RAW DATA
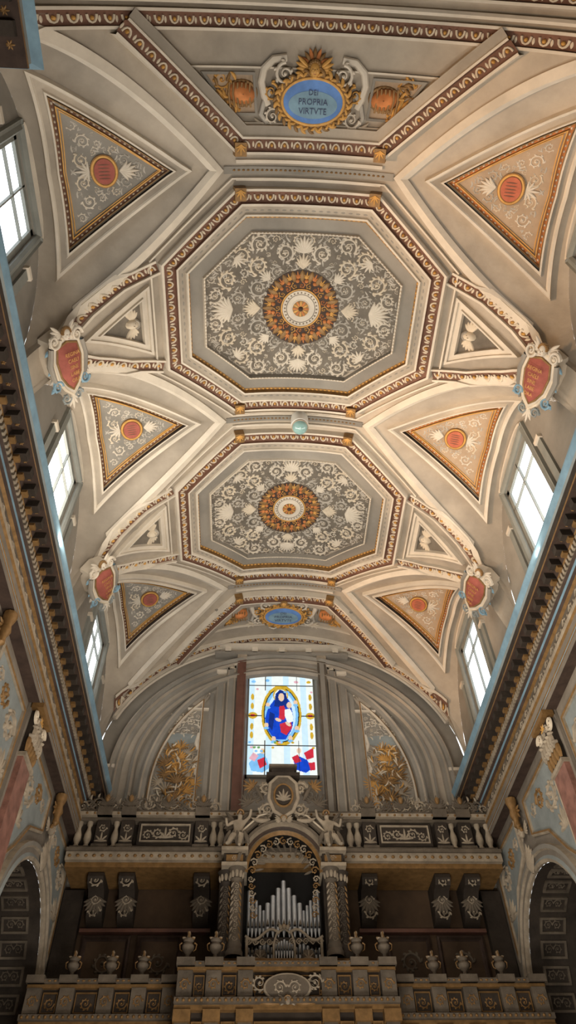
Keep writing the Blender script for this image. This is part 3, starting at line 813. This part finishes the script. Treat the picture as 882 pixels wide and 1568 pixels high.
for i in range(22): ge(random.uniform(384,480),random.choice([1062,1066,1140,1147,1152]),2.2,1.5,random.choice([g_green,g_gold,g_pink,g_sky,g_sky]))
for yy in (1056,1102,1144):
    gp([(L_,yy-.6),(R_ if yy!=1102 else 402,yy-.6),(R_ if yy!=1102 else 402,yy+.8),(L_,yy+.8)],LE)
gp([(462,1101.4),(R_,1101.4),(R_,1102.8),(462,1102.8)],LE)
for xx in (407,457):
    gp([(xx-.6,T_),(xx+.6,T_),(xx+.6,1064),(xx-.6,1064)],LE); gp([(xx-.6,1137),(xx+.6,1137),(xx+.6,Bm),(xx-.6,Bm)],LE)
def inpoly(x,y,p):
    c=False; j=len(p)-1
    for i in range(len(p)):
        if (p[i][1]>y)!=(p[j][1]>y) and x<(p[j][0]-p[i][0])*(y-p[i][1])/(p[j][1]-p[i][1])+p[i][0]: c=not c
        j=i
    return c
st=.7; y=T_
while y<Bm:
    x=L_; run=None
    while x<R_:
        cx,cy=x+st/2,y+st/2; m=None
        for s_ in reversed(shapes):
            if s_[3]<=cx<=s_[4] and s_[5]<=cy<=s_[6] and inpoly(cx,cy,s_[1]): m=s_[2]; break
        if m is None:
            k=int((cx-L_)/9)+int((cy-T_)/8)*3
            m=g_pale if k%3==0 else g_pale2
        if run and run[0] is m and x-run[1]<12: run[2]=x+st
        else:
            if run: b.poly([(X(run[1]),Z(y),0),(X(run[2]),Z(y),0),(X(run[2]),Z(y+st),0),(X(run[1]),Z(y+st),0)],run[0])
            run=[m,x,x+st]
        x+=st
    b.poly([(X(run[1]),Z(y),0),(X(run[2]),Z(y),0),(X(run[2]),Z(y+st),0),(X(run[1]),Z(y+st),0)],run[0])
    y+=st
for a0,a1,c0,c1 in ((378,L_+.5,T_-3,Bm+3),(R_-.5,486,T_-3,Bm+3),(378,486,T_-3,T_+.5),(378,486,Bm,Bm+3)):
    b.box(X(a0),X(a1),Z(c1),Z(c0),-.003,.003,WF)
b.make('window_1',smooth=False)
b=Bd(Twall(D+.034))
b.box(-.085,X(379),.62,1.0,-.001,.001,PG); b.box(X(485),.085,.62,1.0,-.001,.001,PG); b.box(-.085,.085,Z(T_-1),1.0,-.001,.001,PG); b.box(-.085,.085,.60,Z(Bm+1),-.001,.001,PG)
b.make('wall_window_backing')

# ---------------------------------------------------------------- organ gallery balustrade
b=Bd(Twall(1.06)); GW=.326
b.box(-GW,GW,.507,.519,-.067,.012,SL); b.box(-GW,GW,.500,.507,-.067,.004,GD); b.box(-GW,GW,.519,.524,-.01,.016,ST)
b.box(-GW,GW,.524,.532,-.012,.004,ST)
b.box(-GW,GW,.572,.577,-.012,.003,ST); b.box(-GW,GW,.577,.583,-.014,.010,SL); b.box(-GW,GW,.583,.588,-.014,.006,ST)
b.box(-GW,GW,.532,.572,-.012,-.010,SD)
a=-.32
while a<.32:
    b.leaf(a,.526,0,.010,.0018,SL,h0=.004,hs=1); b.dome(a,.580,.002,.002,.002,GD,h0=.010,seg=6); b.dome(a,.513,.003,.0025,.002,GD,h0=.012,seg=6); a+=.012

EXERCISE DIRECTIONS
Images in the data above are to be skipped. Retype all other material exactly.

RIGHT ANSWER
Keep writing the Blender script for this image. This is part 3, starting at line 813. This part finishes the script. Treat the picture as 882 pixels wide and 1568 pixels high.
for i in range(22): ge(random.uniform(384,480),random.choice([1062,1066,1140,1147,1152]),2.2,1.5,random.choice([g_green,g_gold,g_pink,g_sky,g_sky]))
for yy in (1056,1102,1144):
    gp([(L_,yy-.6),(R_ if yy!=1102 else 402,yy-.6),(R_ if yy!=1102 else 402,yy+.8),(L_,yy+.8)],LE)
gp([(462,1101.4),(R_,1101.4),(R_,1102.8),(462,1102.8)],LE)
for xx in (407,457):
    gp([(xx-.6,T_),(xx+.6,T_),(xx+.6,1064),(xx-.6,1064)],LE); gp([(xx-.6,1137),(xx+.6,1137),(xx+.6,Bm),(xx-.6,Bm)],LE)
def inpoly(x,y,p):
    c=False; j=len(p)-1
    for i in range(len(p)):
        if (p[i][1]>y)!=(p[j][1]>y) and x<(p[j][0]-p[i][0])*(y-p[i][1])/(p[j][1]-p[i][1])+p[i][0]: c=not c
        j=i
    return c
st=.7; y=T_
while y<Bm:
    x=L_; run=None
    while x<R_:
        cx,cy=x+st/2,y+st/2; m=None
        for s_ in reversed(shapes):
            if s_[3]<=cx<=s_[4] and s_[5]<=cy<=s_[6] and inpoly(cx,cy,s_[1]): m=s_[2]; break
        if m is None:
            k=int((cx-L_)/9)+int((cy-T_)/8)*3
            m=g_pale if k%3==0 else g_pale2
        if run and run[0] is m and x-run[1]<12: run[2]=x+st
        else:
            if run: b.poly([(X(run[1]),Z(y),0),(X(run[2]),Z(y),0),(X(run[2]),Z(y+st),0),(X(run[1]),Z(y+st),0)],run[0])
            run=[m,x,x+st]
        x+=st
    b.poly([(X(run[1]),Z(y),0),(X(run[2]),Z(y),0),(X(run[2]),Z(y+st),0),(X(run[1]),Z(y+st),0)],run[0])
    y+=st
for a0,a1,c0,c1 in ((378,L_+.5,T_-3,Bm+3),(R_-.5,486,T_-3,Bm+3),(378,486,T_-3,T_+.5),(378,486,Bm,Bm+3)):
    b.box(X(a0),X(a1),Z(c1),Z(c0),-.003,.003,WF)
b.make('window_1',smooth=False)
b=Bd(Twall(D+.034))
b.box(-.085,X(379),.62,1.0,-.001,.001,PG); b.box(X(485),.085,.62,1.0,-.001,.001,PG); b.box(-.085,.085,Z(T_-1),1.0,-.001,.001,PG); b.box(-.085,.085,.60,Z(Bm+1),-.001,.001,PG)
b.make('wall_window_backing')

# ---------------------------------------------------------------- organ gallery balustrade
b=Bd(Twall(1.06)); GW=.326
b.box(-GW,GW,.507,.519,-.067,.012,SL); b.box(-GW,GW,.500,.507,-.067,.004,GD); b.box(-GW,GW,.519,.524,-.01,.016,ST)
b.box(-GW,GW,.524,.532,-.012,.004,ST)
b.box(-GW,GW,.572,.577,-.012,.003,ST); b.box(-GW,GW,.577,.583,-.014,.010,SL); b.box(-GW,GW,.583,.588,-.014,.006,ST)
b.box(-GW,GW,.532,.572,-.012,-.010,SD)
a=-.32
while a<.32:
    b.leaf(a,.526,0,.010,.0018,SL,h0=.004,hs=1); b.dome(a,.580,.002,.002,.002,GD,h0=.010,seg=6); b.dome(a,.513,.003,.0025,.002,GD,h0=.012,seg=6); a+=.012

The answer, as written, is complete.